Pensions Bill 'misses the target'

Feb 13 2004 by Brian Amble Print This Article

The UK government has been accused of failing to address the fundamental causes of the UK’s pensions crisis as it unveiled its new Pensions Bill.

Measures in the Bill include ensuring that when firms are taken over the new owners are duty bound to fulfil pension promises made to workers, trimming the requirement on final salary pension schemes to raise incomes of retired members and the creation of an online retirement planning service to help individuals find out how much their state, private and occupational pensions are worth.

The Bill set out plans to persuade people to defer drawing their state pension. The Government will reward those who wait another five years with a lump sum of up to £30,000 or a £52 a week rise in their pension.

It also proposes a new pension regulator with a remit to examine under-funding, fraud and mal-administration.

But the main proposal, a plan to introduce a pensions protection fund to protect the eight million members of final salary company schemes if their employer goes bankrupt is particularly controversial.

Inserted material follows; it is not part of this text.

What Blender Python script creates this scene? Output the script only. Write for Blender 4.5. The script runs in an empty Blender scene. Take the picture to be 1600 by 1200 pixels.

The plan will force all companies operating a final salary pension scheme to pay a levy which will compensate workers if their scheme is wound up. The £300 million-a-year fund will guarantee that people who have already retired will receive 100 per cent of their pension while those still working will receive 90 per cent..

But experts have warned that fund could have the opposite effect to what is intended and encourage many under-funded schemes to close.

Under the government’s original plans, however, the levy was intended to be risk-based under which companies whose schemes were poorly-funded or at greater risk of going bust would have had to pay more than employers with well-funded schemes.

But such were the complexities of devising such a plan that a flat-rate levy has been introduced, leading critics to point out that the scheme effectively forces well-run companies to bail out the irresponsible.

Although the Department for Work and Pensions has said that it still plans to introduce the risk-based levy after two years, no plans have emerged as to exactly how it will work.

Pensions experts also warned that the Bill fails to address fundamental weaknesses in the UK pensions system in the longer term and still does not offer enough incentives to encourage people to save for their retirements.

Steve Webb MP, the Liberal Democrat work and pensions spokesman, said the pensions bill was "half baked". He said: "The pensions protection fund is an insurance scheme not based on risk. It's like asking a careful driver to pay the same as a boy racer. To ask all companies to pay the same punishes the good guys."

The Chairman of the National Association of Pension Funds, Terry Faulkner, was also scathing:

"Few could argue with the spirit of the measures proposed, particularly greater security for defined benefit pension scheme members, better information, a more flexible approach to scheme funding, and better regulation. In themselves these are all good things,” he said.

"But is there anything in today's Bill to simplify our archaic state pension system? Is there anything to encourage firms to offer decent pensions to their employees, or keep existing schemes open? Are there new incentives to encourage people to save? Is there any real long term vision, or a clear pension strategy to achieve that vision. Regrettably, the answer to all these questions is “No”.”